Grandma Helen kept a very proper house. We had nametags at our places for holiday meals above the fancy china. Ketchup was forbidden at the table because it “destroyed” her perfectly good food. You couldn’t have a glass of water until you were halfway through dinner because if you filled up on water, you couldn’t eat the food.

Who fills up on water?

We much preferred the more casual dining experiences at my other grandparents’. But boy, did Grandma Helen make the most amazing
four-layer Ghirardelli chocolate cake. We’d rather she made us that cake than get another book on
Thomas Edison: The Teen Years
.

Grandpa George was a gymnast and had a set of great big rings on two long ropes hanging over the trampoline buried in the yard. (The top of it was at ground level.) He also tied a thick rope with knots in it. We’d grab that rope and climb to the top of the jungle gym to swing down like Tarzan on a vine. And he had a special talent: He could make delicious, rich fudge from scratch.
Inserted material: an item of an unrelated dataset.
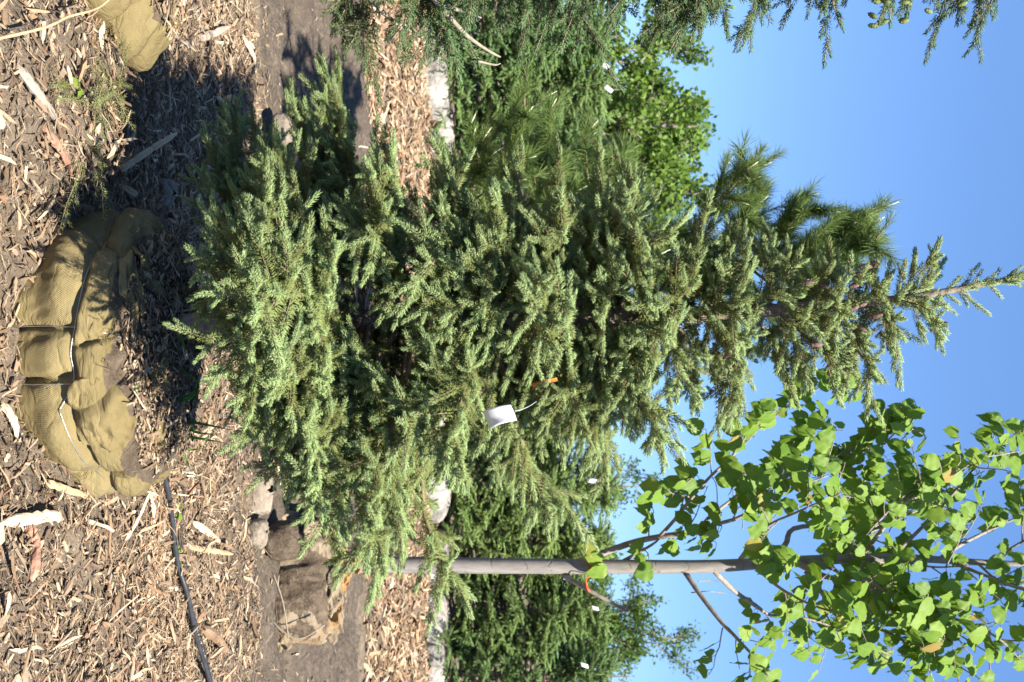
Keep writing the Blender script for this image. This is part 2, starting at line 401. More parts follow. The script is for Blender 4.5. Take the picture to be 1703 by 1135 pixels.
def add_chips(soup, P, L, W, T, yaw, pitch, roll, tone, r):
    var = r.integers(0, len(CHIPS), len(P))
    for k, (v, f, bz, lx) in enumerate(CHIPS):
        q = np.where(var == k)[0]
        if not len(q): continue
        x = v[None, :, 0] * W[q, None] + lx[None] * L[q, None]; y = v[None, :, 1] * L[q, None]; z = v[None, :, 2] * T[q, None] + bz[None] * L[q, None]
        cr, sr = np.cos(roll[q])[:, None], np.sin(roll[q])[:, None]; x, z = x * cr - z * sr, x * sr + z * cr
        cp, sp = np.cos(pitch[q])[:, None], np.sin(pitch[q])[:, None]; y, z = y * cp - z * sp, y * sp + z * cp
        cy, sy = np.cos(yaw[q])[:, None], np.sin(yaw[q])[:, None]; x, y = x * cy - y * sy, x * sy + y * cy
        vv = np.stack([x, y, z], -1) + P[q][:, None, :]
        n = len(v); ff = (f[None] + (np.arange(len(q)) * n)[:, None, None]).reshape(-1, 4)
        soup.add(vv.reshape(-1, 3), ff, 0, np.repeat(tone[q], n))

BALL = dict(c=(0.035, 3.26), rx=0.425, ry=0.37)
def in_ball(x, y, k=1.0):
    a = ((x - BALL['c'][0]) / BALL['rx']) ** 2 + ((y - BALL['c'][1]) / BALL['ry']) ** 2
    b = ((x + 1.36) / 0.42) ** 2 + ((y - 3.26) / 0.37) ** 2
    c = ((x - 1.44) / 0.36) ** 2 + ((y - 6.2) / 0.32) ** 2
    return (a < k) | (b < k) | (c < k)

def scatter(n, ylo, yhi, lmed, lsig, wmed, seed, tone0=0.5, spread=1.05, thin=0.35, keep=None, lift=0.0):
    r = np.random.default_rng(seed)
    y = np.sqrt(r.uniform(ylo ** 2, yhi ** 2, n)); x = r.uniform(-0.36, 0.36, n) * y * spread
    if keep is not None:
        k = keep(x, y, r); x = x[k]; y = y[k]; n = len(x)
    L = np.clip(lmed * np.exp(r.normal(0, lsig, n)), 0.012, 0.20)
    W = wmed * np.exp(r.normal(0, .45, n)); thinmask = r.random(n) < thin; W[thinmask] *= 0.35
    W = np.minimum(W, L * 0.5); T = np.clip(W * r.uniform(.2, .5, n), .0015, .012)
    yaw = r.uniform(0, 2 * math.pi, n)
    e = 0.02
    pitch = r.normal(0, 0.30, n); roll = r.normal(0, 0.45, n)
    h = np.maximum.reduce([height(x, y), height(x + e, y), height(x - e, y)])
    z = h + r.uniform(0.0, 0.014, n) + lift + 0.25 * np.abs(np.sin(pitch)) * L
    tone = np.clip(tone0 + 0.45 * fbm(x * 1.6, y * 1.6, 40, 3) + r.normal(0, .12, n), 0, 1)
    return np.stack([x, y, z], -1), L, W, T, yaw, pitch, roll, tone, r

chips = Soup()
def k_near(x, y, r): return ~in_ball(x, y, 0.93) & (r.random(len(x)) < np.clip(0.72 + 1.0 * fbm(x * 1.5, y * 1.5, 33, 3), 0.42, 1)) & (y < 5.45 + .45 * fbm(x * 1.3, x * 0 + 3, 21, 3) + 0.35 * r.normal(0, 1, len(x)) * (r.random(len(x)) < .5))
add_chips(chips, *scatter(28500, 2.3, 6.1, 0.036, 0.55, 0.0078, 1, 0.52, keep=k_near))
add_chips(chips, *scatter(69000, 2.3, 6.1, 0.020, 0.55, 0.0036, 2, 0.42, thin=0.6, keep=k_near))
add_chips(chips, *scatter(750, 2.3, 5.4, 0.090, 0.30, 0.012, 3, 0.60, keep=k_near, lift=0.008))
def k_track(x, y, r): return (r.random(len(x)) < np.clip(0.25 + 1.0 * fbm(x * .8, y * 3, 35, 3), 0.06, .9)) & ~in_ball(x, y, .93)
add_chips(chips, *scatter(4200, 5.3, 8.9, 0.032, 0.5, 0.008, 4, 0.35, keep=k_track))
def k_far(x, y, r): return y > 8.55 + 0.45 * vnoise(x * 1.2, x * 0 + 4, 9) + 0.25 * (r.random(len(x)) - .5)
add_chips(chips, *scatter(20000, 8.3, 13.6, 0.105, 0.45, 0.021, 5, 0.80, keep=k_far))
tag(chips.build('wood_chip_mulch', M['chips'], smooth=False), 'loose tan shredded wood chip mulch covering the beds', 'mulch', kind='stuff')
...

My mom’s parents were lots of fun. Grandma Jeanne helped me conspire against the girls and made great dinners where ketchup was welcomed. Grandpa Frank was the quintessential grandfather. He sat us on his knee and told stories. He had a big belly—possibly full of jelly—that made him perfect to dress as Santa at Christmas time.

Uncle Frankie
 

Uncle Frankie was the best big brother I never had. He was my hero. My mom’s baby brother was only seven years older than me, so we got into a lot of trouble together and loved every minute of it.

He didn’t mind hanging out with a little guy. He let me run as fast as I could through my grandparents’ hallways and slam into him, holding couch pillows to cushion the blows. We spent hours making 10-foot-long gum wrapper chains for no reason. For our Hot Wheels, we made our own tracks with paper, folding up the edges, creating curves and supports for bridges. One time we went on a hike in the woods, and when we were three hours late coming home, my parents panicked and called the cops to come find us.

The thing we both liked to do best was to go lizard hunting. He’d take me to the dry creek bed in Fillmore where lizards basked in the sun on the small rocks. We snuck up on them, throwing our shirts on top of them. They responded by skittering under the rock. We’d wrap the shirt around both the lizard and rock and scoop them from their hiding place.